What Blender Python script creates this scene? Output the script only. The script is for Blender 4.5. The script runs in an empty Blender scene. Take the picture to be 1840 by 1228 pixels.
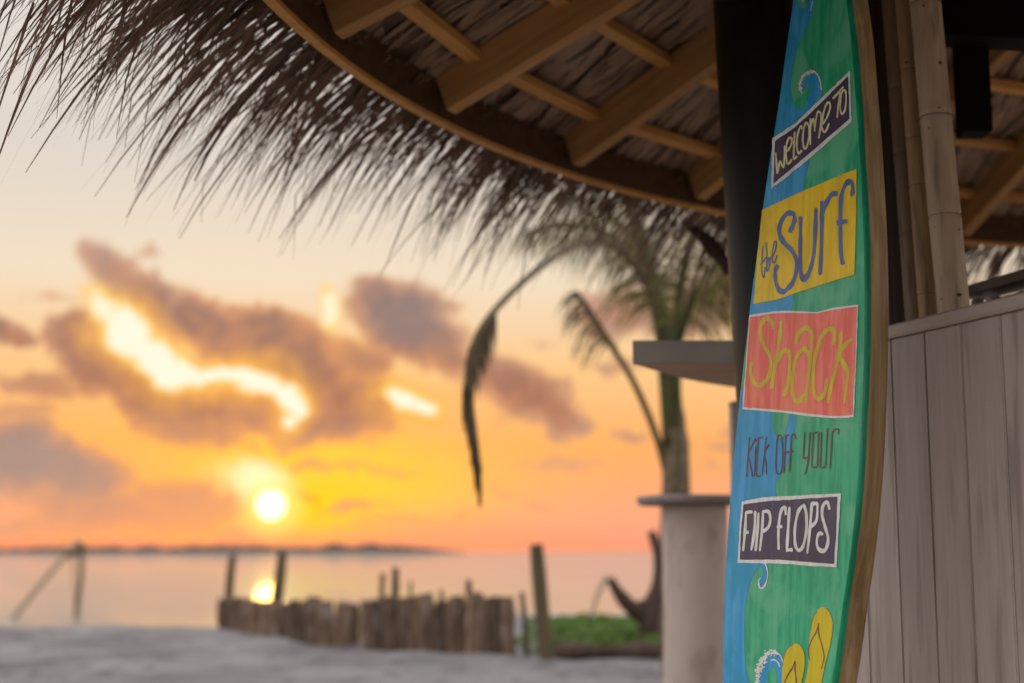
import bpy, bmesh, math, random
from math import sin, cos, tan, atan, atan2, asin, radians, degrees, pi, sqrt, exp
from mathutils import Vector, Matrix, noise as mnoise
from mathutils.geometry import tessellate_polygon
random.seed(7)
SC = bpy.context.scene
COL = SC.collection
R = random.uniform

# ------------------------------------------------------------------ camera
CAMZ = 0.9
KZ = 2555.0 / 1789.0
FR = 2572.0
F = 2555.0; PITCH = atan(378.0 / F)
CP, SP = cos(PITCH), sin(PITCH)
cam = bpy.data.cameras.new('camera'); camo = bpy.data.objects.new('camera', cam); COL.objects.link(camo)
camo.location = (0, 0, CAMZ); camo.rotation_euler = (pi / 2 + PITCH, 0, 0)
cam.sensor_width = 36; cam.lens = 36 * F / 1840; cam.clip_start = 0.05; cam.clip_end = 20000
cam.dof.use_dof = True; cam.dof.focus_distance = 2.90; cam.dof.aperture_fstop = 2.0
SC.camera = camo

def lin(c):
    o = []
    for v in c[:3]:
        v = v / 255.0
        o.append(v / 12.92 if v <= 0.04045 else ((v + 0.055) / 1.055) ** 2.4)
    return (o[0], o[1], o[2], 1.0)
def ray(x, y):
    r = x - 920.0; v = 614.0 - y
    return Vector((r, F * CP - v * SP, F * SP + v * CP))
def Q(x, y, Y):          # point seen at photo pixel x, y that stands Y metres ahead of the camera
    d = ray(x, y); return Vector((0, 0, CAMZ)) + d * (Y / d.y)
def P(x, y, Z): return Q(x, y, Z * KZ)
def PZ(x, y, z):
    d = ray(x, y); return Vector((0, 0, CAMZ)) + d * ((z - CAMZ) / d.z)
def azel(x, y):
    d = ray(x, y).normalized(); return degrees(atan2(d.x, d.y)), degrees(asin(d.z))

# ------------------------------------------------------------------ world
SUN_AZ, SUN_EL = azel(487, 908)
W = bpy.data.worlds.new('World'); SC.world = W; W.use_nodes = True
wt = W.node_tree; wt.nodes.clear()
def wn(t, **k):
    n = wt.nodes.new(t)
    for a, b in k.items(): setattr(n, a, b)
    return n
def setin(n, i, v):
    if hasattr(v, 'is_linked') or isinstance(v, bpy.types.NodeSocket): wt.links.new(v, n.inputs[i])
    else: n.inputs[i].default_value = v
def M(op, a, b=0.0, c=None, clamp=False):
    n = wn('ShaderNodeMath', operation=op, use_clamp=clamp)
    setin(n, 0, a); setin(n, 1, b)
    if c is not None: setin(n, 2, c)
    return n.outputs[0]
def MR(v, a, b, c=0.0, d=1.0, smooth=True):
    n = wn('ShaderNodeMapRange', interpolation_type='SMOOTHSTEP' if smooth else 'LINEAR')
    setin(n, 0, v); setin(n, 1, a); setin(n, 2, b); setin(n, 3, c); setin(n, 4, d)
    return n.outputs[0]
def MIX(f, a, b, mode='MIX'):
    n = wn('ShaderNodeMix', data_type='RGBA', blend_type=mode, clamp_factor=True)
    setin(n, 0, f); setin(n, 6, a); setin(n, 7, b)
    return n.outputs[2]
def RAMP(v, stops):
    n = wn('ShaderNodeValToRGB'); setin(n, 0, v)
    cr = n.color_ramp
    while len(cr.elements) < len(stops): cr.elements.new(0.5)
    for e, (p, c) in zip(cr.elements, stops): e.position = p; e.color = c if len(c) == 4 else (*c, 1)
    return n.outputs[0]
tc = wn('ShaderNodeTexCoord')
nrm = wn('ShaderNodeVectorMath', operation='NORMALIZE'); setin(nrm, 0, tc.outputs['Generated'])
sx = wn('ShaderNodeSeparateXYZ'); setin(sx, 0, nrm.outputs[0])
az = M('MULTIPLY', M('ARCTAN2', sx.outputs[0], sx.outputs[1]), 57.29578)
el0 = M('MULTIPLY', M('ARCSINE', sx.outputs[2]), 57.29578)
elp = M('ABSOLUTE', el0)
cx = wn('ShaderNodeCombineXYZ'); setin(cx, 0, az); setin(cx, 1, el0)
def NOISE(vec, scale, detail=3.0, rough=0.55, out='Fac'):
    n = wn('ShaderNodeTexNoise'); setin(n, 'Vector', vec); n.inputs['Scale'].default_value = scale
    n.inputs['Detail'].default_value = detail; n.inputs['Roughness'].default_value = rough
    return n.outputs[out]
wz = NOISE(cx.outputs[0], 0.36, 7.0, 0.66, 'Color')
ws = wn('ShaderNodeVectorMath', operation='SUBTRACT'); setin(ws, 0, wz); ws.inputs[1].default_value = (0.5, 0.5, 0.5)
wsc = wn('ShaderNodeVectorMath', operation='MULTIPLY'); setin(wsc, 0, ws.outputs[0]); wsc.inputs[1].default_value = (3.6, 2.8, 0)
wp = wn('ShaderNodeVectorMath', operation='ADD'); setin(wp, 0, cx.outputs[0]); setin(wp, 1, wsc.outputs[0])
DEG = degrees(1 / F)
def blob(x, y, rx, ry, rot=0.0, soft=(0.25, 1.5), warped=True, amp=1.0):
    a, e = azel(x, y)
    m = wn('ShaderNodeMapping', vector_type='TEXTURE')
    setin(m, 0, wp.outputs[0] if warped else cx.outputs[0])
    m.inputs['Location'].default_value = (a, e, 0); m.inputs['Rotation'].default_value = (0, 0, radians(-rot))
    m.inputs['Scale'].default_value = (rx * DEG, ry * DEG, 1)
    l = wn('ShaderNodeVectorMath', operation='LENGTH'); setin(l, 0, m.outputs[0])
    return MR(l.outputs['Value'], soft[0], soft[1], amp, 0.0)
def union(lst):
    acc = lst[0]
    for b in lst[1:]: acc = M('MAXIMUM', acc, b)
    return acc
SKYGREY = [  # x, y, rx, ry, rot, strength
    (205, 485, 55, 34, 35, .62), (275, 530, 70, 36, 28, .9), (360, 565, 85, 42, 15, 1), (450, 605, 100, 48, 15, 1),
    (540, 660, 95, 62, 25, 1), (620, 725, 85, 60, 20, 1), (590, 765, 95, 34, 0, .95), (475, 585, 60, 26, 5, 1),
    (715, 545, 85, 44, 5, 1), (745, 595, 85, 42, 10, 1), (650, 640, 60, 34, 20, .7), (800, 630, 70, 30, 15, .8),
    (125, 600, 34, 34, 0, 1), (165, 655, 62, 42, 35, 1), (250, 705, 85, 38, 25, 1), (350, 735, 95, 38, 12, .9),
    (440, 735, 80, 32, -5, .8), (350, 775, 70, 26, 10, .7), (10, 605, 55, 18, 8, .9), (105, 700, 40, 22, 20, .5),
    (30, 830, 100, 55, 8, 1), (125, 855, 90, 48, 10, 1), (190, 915, 150, 34, 4, .75), (330, 905, 150, 40, 0, .62), (640, 905, 90, 9, 2, .35), (780, 930, 140, 10, 0, .3), (1010, 840, 90, 14, 4, .3), (60, 700, 60, 24, 10, .6), (30, 745, 90, 16, 5, .35), (700, 850, 70, 8, 3, .25), (80, 950, 200, 16, 0, .4),
    (930, 700, 95, 44, 18, .95), (1000, 745, 52, 30, 30, .9), (880, 655, 70, 24, 10, .7),
    (1120, 560, 90, 42, 5, .6), (1250, 545, 75, 52, 0, .5), (1140, 776, 44, 10, 2, .6), (900, 884, 34, 7, 3, .35),
    (95, 535, 50, 10, 3, .22), (262, 452, 24, 10, 0, .3), (900, 935, 120, 12, 0, .2), (545, 885, 34, 8, 25, .0)]
mask = union([blob(x, y, a * 1.1, b * 1.15, r, amp=s) for x, y, a, b, r, s in SKYGREY if s > 0])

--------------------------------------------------

→ **Given instruction**
Write out exactly the opening lines of the data, stopping after the line that holds "R = random.uniform". Exclude pictures.

→ **Solved problem**
What Blender Python script creates this scene? Output the script only. The script is for Blender 4.5. The script runs in an empty Blender scene. Take the picture to be 1840 by 1228 pixels.
import bpy, bmesh, math, random
from math import sin, cos, tan, atan, atan2, asin, radians, degrees, pi, sqrt, exp
from mathutils import Vector, Matrix, noise as mnoise
from mathutils.geometry import tessellate_polygon
random.seed(7)
SC = bpy.context.scene
COL = SC.collection
R = random.uniform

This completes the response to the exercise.